Simplify the process of searching documents with a useful and free tool, and do it efficiently.

Published Jun 5, 2007 by mjkunz
Last updated on Jun 5, 2007

You can simplify your document searching with Google Desktop.  Whether at work or at home the amounts of electronic documents we keep are piling up.  As data storage gets cheaper and cheaper we keep more and more documents and other files and delete less.  Searching through these documents for needed information can be time consuming and in-efficient if we don't have a clever way to do it.  There are several tools out there to help us search our documents but most have a cost associated with them.  The best option I've found is to use the free Google Desktop software?

This tool can be usufull to anyone no matter what you keep your documents for.  Search ResultsIf you are a software developer like me you know that you have piles and piles of documentation.  Besides the personal documents you keep you have build documents, technical papers, end user manuals, design documents, test cases, and lets not forget our daily emails.  The list can go on and on.  It is difficult to just remember where everything is documented and even worse to have to search each document one by one to find the information you are looking for.  This is where the Google Desktop tool comes in handy.   The tool works by indexing the data on you computer and other locations that you specify to provide very fast searching.  Your search results are displayed in the same form that Google's standard web search results display.

Once you install the tool use the preference page to setup what document types you want to index.  You can choose from a wide variety of document types.  From text files and emails to PDF and Power Point Presentations.  There are also additional plug-ins you can download to allow indexing of additional items.  Your local fixed drives are indexed by default but you can specify what drives and locations to index or not index if that is your preference.  One large benefit available is the option to specify network locations that you want indexed.  This is great if you have shared documentation stored on your network.  Depending on the amount of data you have, building the initial index can take some time.  The tool will start building the index immediately and work in the background to minimize processor usage.  To keep your index clean of documents that have been deleted I would enable the option to remove deleted files from your index.  As documents are created and updated the tool is constantly updating the index and that ensures that your searches will return up to date information.

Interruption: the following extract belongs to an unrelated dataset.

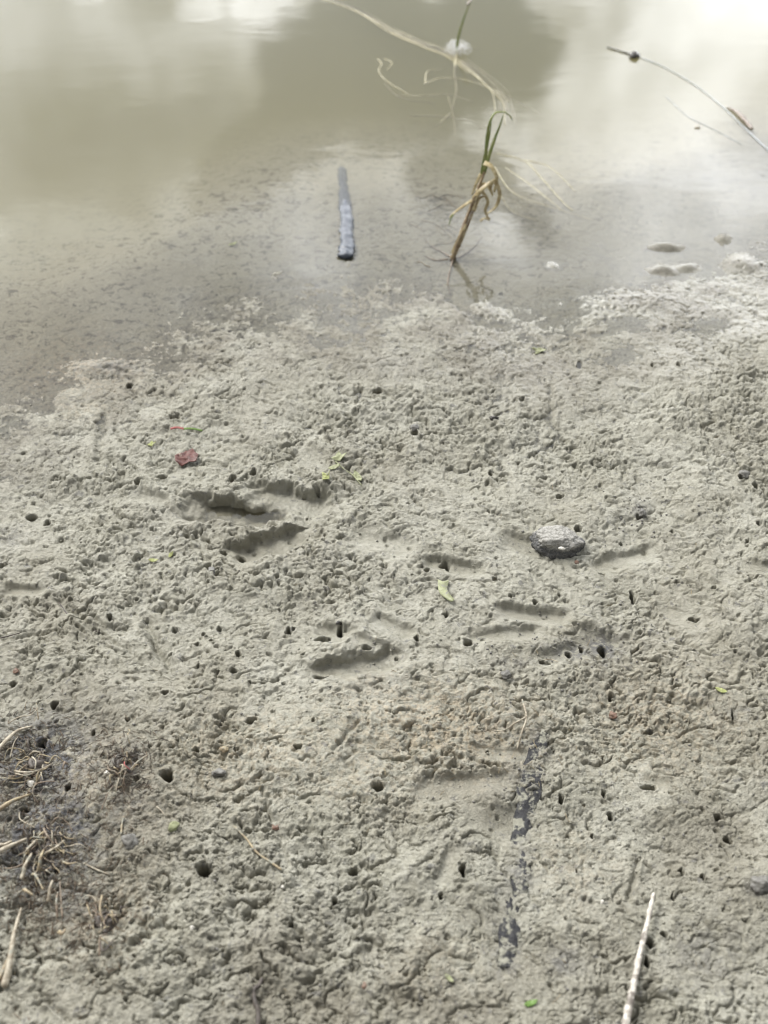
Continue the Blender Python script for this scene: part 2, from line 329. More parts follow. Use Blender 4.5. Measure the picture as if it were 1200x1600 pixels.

As always there is the question of security.  Even though a vulnerability in the tool was recently found Google has done a good job in making this tool safe and secure.  There is even an option to encrypt the index file that Google creates.  Of course this will slow down your search times but from what I've seen they don't slow down much.  Beyond this there is one additional item you can do to ensure security and avoid online vulnerabilities.  Don't enable the option to "search across computers".  This option will enable information to be stored online by Google.  I suggest that you keep the data local and leave that option disabled.

This tool has saved me lots of time that I would have normally wasted searching numerous documents one at a time.  It's simple and efficient and that's what I like.